What happens if she fails? –  Osama will continue to evade capture and direct terrorism around the world.

THE FOUR ARCHETYPES

Orphan – Maya is a relatively new CIA agent in Pakistan (it’s only two years after 9/11).

Wanderer – Maya continues to track down leads that brings her closer to discovering the location of bin Laden.

Warrior – Maya’s co-worker is killed in a double-cross and Maya vows to find everyone responsible and ‘smoke them.’  She eventually finds a compound that she believes houses bin Laden.

Martyr – Maya sticks her neck out with her superiors and says that she’s 100% sure that bin Laden is in the compound.  They decide to go in based on her confidence.  Seal Team Six goes in at great personal risk and accomplish their mission.

AND, IN THE END…

Jessica Chastain’s Maya is absolutely singularly focused on her mission to find Osama bin Laden.  This is the point of her character.  She was recruited into the CIA straight out of high school and by the time the film ends she’s been in the CIA for 12 years and HAS DONE NOTHING ELSE BUT HUNT BIN LADEN.  That is the movie; the story of a woman who, for most of her adult life, has done one thing only to the exclusion of everything else.  And noble as that one thing is, it doesn’t make for a compelling main character, even in the shadow of Ms.
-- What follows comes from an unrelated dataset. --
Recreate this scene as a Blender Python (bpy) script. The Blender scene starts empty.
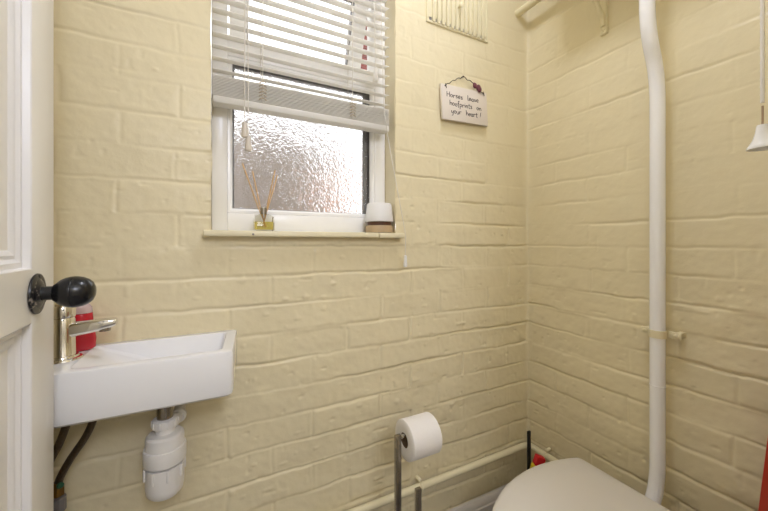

Chastain’s Golden Globe win for Best Performance by an Actress in a Motion Picture – Drama.

Because we all know how the story of bin Laden’s capture ends the movie plays like an extended character piece about a driven woman, with it leading up to the big question Maya is asked at the very end of the story.  She sits in the belly of a C-130 cargo plane, alone, and the Corpsman who lets her aboard asks her where she wants to go?  Maya has no answer.  There’s no one waiting for her, no apartment to move back into, no stack of mail at a neighbors waiting to be picked up.  With bin Laden dead she’s got nothing and she knows it.  And as the audience, so do we.

And that’s just not enough for either of us.